"Mas, apa mau saya kenalkan dengan adiknya temanku. Siapa tahu cocok dengan sampean," ujar ibu sekretaris itu.
Dia lantas memberitahu 'curricuum vitae' anak gadis yang akan dikenalkan kepada saya itu. Diberitahu pekerjaannya apa. Diberitahu rumahnya di mana. Lulusan kampus mana. Bla...bla...bla.
Malah, ibu sekretaris di kantor ini juga membumbui tawaran perjodohan itu. Dia menyebut bahwa dirinya sudah teruji sebagai mak comblang yang handal. Sebab, dia sudah pernah sukses menjodohkan temannya.
"Aku dulu pernah comblangin temenku, mas. Ternyata cocok. Mereka berjodoh. Siapa tahu, sampean juga cocok," imbuh si ibu sekretaris, sejauh yang bisa saya ingat.
Saya akhirnya mengiyakan tawaran untuk dijodohkan. Lebih tepatnya dikenalkan dengan seseorang. Kenapa kok mau?
Saya mengiyakan bukan karena tergiur status bu sekretaris itu sebagai mak comblang handal. Juga bukan karena merasa tidak enak dengan ibu itu yang sudah berupaya berbuat baik.
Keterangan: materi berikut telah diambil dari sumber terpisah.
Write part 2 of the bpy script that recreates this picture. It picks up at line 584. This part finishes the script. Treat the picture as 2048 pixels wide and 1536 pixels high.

Bukan pula karena saya merasa umur sudah mendekati 30 tahun sehingga harus segera menikah. Sebab, saya meyakini keputusan menikah itu bukan karena terdesak usia. Namun, sudah siap lahir batin dan telah menemukan calon pendamping yang dicari.
Saya juga tidak terbawa perasaan (baper) semisal merasa 'direndahkan' karena dijodohkan. Sebab, bagi sebagian orang, dijodohkan dianggap sebagai 'pelecehan' karena merasa orang yang menjodohkan itu menganggap dirinya 'nggak laku-laku'. Ada perasaan gengsi.
Alasan saya tidak menolak tawaran 'dijodohkan' itu lebih karena berpikir tidak ada salahnya bila diterima.
Maksudnya, dengan menerima tawaran dikenalkan dengan orang baru, saya beranggapan minimal akan mendapatkan teman baru. Tidak ada salahnya kan menambah teman.
Prinsip saya, hubungan diawali dengan berteman dulu. Kalau memang ternyata selama berteman itu merasa sejiwa dalam memahami hidup, setara semangatnya dalam menjalani hidup, bisa berlanjut ke fase yang lebih serius.